Daphne du Maurier’s story, “Frenchman’s Creek,” is the tale of a London lady who fled from the boredom of an inane society and a dull husband to her manor on the wild Cornish coast. Soon rumors of dreadful marauders excited her interest. Vaguely anticipating adventure, Lady Dona one day strolled to a near-by inlet, came face to face with a notorious French pirate, was taken aboard his ship, registered, and released. He was a perfect gentleman. Invited to have late supper with her that evening, the handsome sea-devil accepted. While returning his visit shortly thereafter, the highborn lady dressed as a cabin-boy, went raiding with the pirates one stormy night, and by her daring won her laurels and a lover. Meanwhile, in faraway London, the noble baronet, informed of the freebooter’s depredations near his Cornish estate, decided to visit his lady. But the book itself must be read for the outcome. All this, be it remembered, was in the far-off days of Charles the Merry Monarch, who would hardly have frowned on such irregular afaires du coeur. Pure romance of the good old heart-stirring kind is this story of a wife who ran away with a pirate; rather fantastic, to be sure, in these days of stark realism, but so deftly done that the highly improbable becomes plausible and very readable.

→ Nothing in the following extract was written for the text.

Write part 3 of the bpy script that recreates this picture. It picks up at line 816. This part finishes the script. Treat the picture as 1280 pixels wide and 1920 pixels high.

Being a playwright as well as a novelist, Edna Ferber naturally writes dramatic stories. One may suppose that she thinks of her novel characters as participants in a social comedy thrown into narrative form. At least that is the impression one gets in reading “Saratoga Trunk,” her latest novel. Here surely is abundant material for drama: the daughter of a New Orleans aristocrat and his French mistress, who grew up in Paris, returns to her native American city, meets a picturesque Texas gambler there, and passes on with him to Saratoga, where their romance flowers. She would revenge herself on her mother’s detractors, he on the rich railroad-builders who destroyed his father. The part of the story which takes place in the old Southern city of the ‘seventies and ‘eighties has atmospheric charm and variety. Miss Ferber knows well the lure of the Vieux Carre, the French market, the old cathedral, and the rest. The Creole-American talk and movement—Clio and her two imported minions, Kaka and Cupide, the tall Texan and his vernacular—all this, is good dramatic stuff, the unstrained quality of la comedie humaine. But the tone inevitably changes for the worse, artistically speaking, when the New Orleans adventurers are transferred to Saratoga, that salubrious rendezvous of gossipy matrons, flashy sports, and valetudinarian elders. Here the Southern visitors seem like mock-epic figures in the great serio-comic game of high society and big business. In the fierce and prolonged scramble for wealth and power begun there, the Creole beauty and her breezy Texan finally triumph, as all such clever American gamesters should. But that is really the epilogue to the play, for the drama itself ended when the Texan, who knew he was “going to be hog rich,” won by an exciting railroad race the little Saratoga trunk-line.